Elegant Rolls II: Failure

To continue on with the discussion about replacing the D&D roll-over mechanic with something more elegant, resembling the Basic Roleplaying roll-under mechanic: the easy, obvious way is to just use a d20 attribute roll, as in some late 1e writings, almost like the Dungeoneer's Survival Guide and Wilderness Survival Guide. Just roll a d20, higher is better, but you can't go over your ability score, and an exact match is a critical success, but a 20 is a fumble (the "blackjack mechanic", as someone referred to it in the comments on Zak's post.) But it's worth thinking about what a failed roll should mean in these circumstances.

  1. As you travel past a barrow, the GM rolls a d20 and compares it to your Int or Wisdom, whichever is higher; on success, the GM tells you that you notice a partially-concealed entrance on the eastern side. If the roll exceeds Int or Wisdom, you don't see it. Does that mean you can never find it? Do you get to roll again, and if so, when? Do you always have to roll?
  2. Later, you've captured a goblin and want to tie it up. You roll less than Int (or less than the infamous Use Rope skill.) Presumably, success means the goblin is successfully tied. But what does a failed roll mean? Does it mean you forget how to tie knots? Or you really screw up the knot badly? Does the goblin roll?

Some games explicitly tell us that skill rolls work like pass/fail checks for basic tasks. Even when not explicitly described this way, it winds up being used that way at some tables. Players wind up rolling for everything, and getting frustrated when they routinely fail at simple tasks. Other people have suggested that rolls should only be used in stressful situations. But I'm going to go one step beyond that: if you know how to do something, you always succeed unless opposed by someone; what you are rolling for is whether or not you finish in a short span of time.
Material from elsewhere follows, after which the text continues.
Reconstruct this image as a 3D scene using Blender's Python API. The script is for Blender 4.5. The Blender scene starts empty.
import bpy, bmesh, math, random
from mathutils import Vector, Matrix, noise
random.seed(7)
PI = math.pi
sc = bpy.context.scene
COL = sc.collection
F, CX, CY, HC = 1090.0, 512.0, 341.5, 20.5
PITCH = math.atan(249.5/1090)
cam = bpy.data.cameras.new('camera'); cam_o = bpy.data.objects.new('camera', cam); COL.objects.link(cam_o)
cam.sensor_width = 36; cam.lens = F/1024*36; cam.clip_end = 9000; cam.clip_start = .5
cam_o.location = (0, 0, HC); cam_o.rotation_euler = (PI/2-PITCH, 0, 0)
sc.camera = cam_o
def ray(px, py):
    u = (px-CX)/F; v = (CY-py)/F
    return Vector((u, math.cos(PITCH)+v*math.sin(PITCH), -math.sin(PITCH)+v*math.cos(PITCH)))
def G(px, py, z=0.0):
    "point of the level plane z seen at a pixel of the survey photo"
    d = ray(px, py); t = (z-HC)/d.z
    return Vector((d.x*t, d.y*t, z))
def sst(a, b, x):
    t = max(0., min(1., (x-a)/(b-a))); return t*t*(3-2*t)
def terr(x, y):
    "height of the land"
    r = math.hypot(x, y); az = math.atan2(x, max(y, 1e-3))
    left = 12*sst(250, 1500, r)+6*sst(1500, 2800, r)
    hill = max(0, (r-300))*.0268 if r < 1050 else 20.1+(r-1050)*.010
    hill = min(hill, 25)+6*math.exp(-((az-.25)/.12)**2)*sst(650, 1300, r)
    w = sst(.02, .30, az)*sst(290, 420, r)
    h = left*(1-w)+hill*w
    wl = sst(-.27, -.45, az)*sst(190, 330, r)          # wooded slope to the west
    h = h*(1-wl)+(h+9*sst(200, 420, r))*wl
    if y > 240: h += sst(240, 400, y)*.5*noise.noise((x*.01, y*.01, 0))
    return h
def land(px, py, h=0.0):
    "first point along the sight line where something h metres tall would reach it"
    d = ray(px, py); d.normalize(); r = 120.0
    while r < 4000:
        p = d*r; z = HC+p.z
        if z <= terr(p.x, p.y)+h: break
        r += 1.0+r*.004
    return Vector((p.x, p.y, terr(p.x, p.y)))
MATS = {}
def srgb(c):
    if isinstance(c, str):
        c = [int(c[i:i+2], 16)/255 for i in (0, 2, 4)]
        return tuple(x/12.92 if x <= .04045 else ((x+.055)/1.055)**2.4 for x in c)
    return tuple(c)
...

  1. One person searching the east end of a barrow for an entire hour (or six people searching six sections for ten minutes) may find the entrance automatically; what you are rolling for is spotting the entrance immediately. Thus, there is only one roll.
  2. Tying up a goblin is easy; what you are rolling for is to see if the goblin can get loose. If you fail, the best you can do is delay the goblin for one minute; if the goblin rolls and succeeds, not even a full minute. If you succeed, the goblin has to beat your score to get free in one minute

The general guideline should be: figure out the minimum time something could be done (in combat, this is generally one minute.) If the roll fails, and you aren't interrupted, it takes you ten times as long. 
  • Picking a lock? Success means one round, failure means ten rounds. 
  • Building a quickie lean-to? Success means ten minutes, failure means 100 minutes. 
  • Building shelter that's a little more weatherproof or concealed? Success means one hour, failure means ten hours.
The only time a character should actually fail in a grand manner (can't tie the knot, jams the lock, shelter collapses on the character) is when the roll is a fumble. In this case, a roll of 20.

Combat has some other considerations, including what to do about class levels. But I'll deal with that in a separate post.


  1. I really like the idea that skills take something that would normally eat resources (time or whatever) and reduce the loss. It brings the skill system into line with the original idea of general competence by adding something instead of acting as a gatekeeper mechanic.

    I think I was the first one to use "blackjack mechanic" in Zac's comment section there, but I am pretty sure that I heard the Pendragon system described by that term somewhere else.

    1. Yeah, I probably should have explicitly mentioned the concept of "gatekeeper". Gatekeeper features for magical or extraordinary effects are OK, but for ordinary effects, like tying a knot, they kind of suck.

  2. In the case of tying up the goblin, you could use success/failure in place of the goblin rolling to escape. Success means your knots are too skillful for it to untie, while failure means the goblin can and will escape at the first good opportunity. This would cut down on the number of dice being rolled and makes the situation more player-centric (i.e. the player's good roll is not stymied by the DM's even better roll).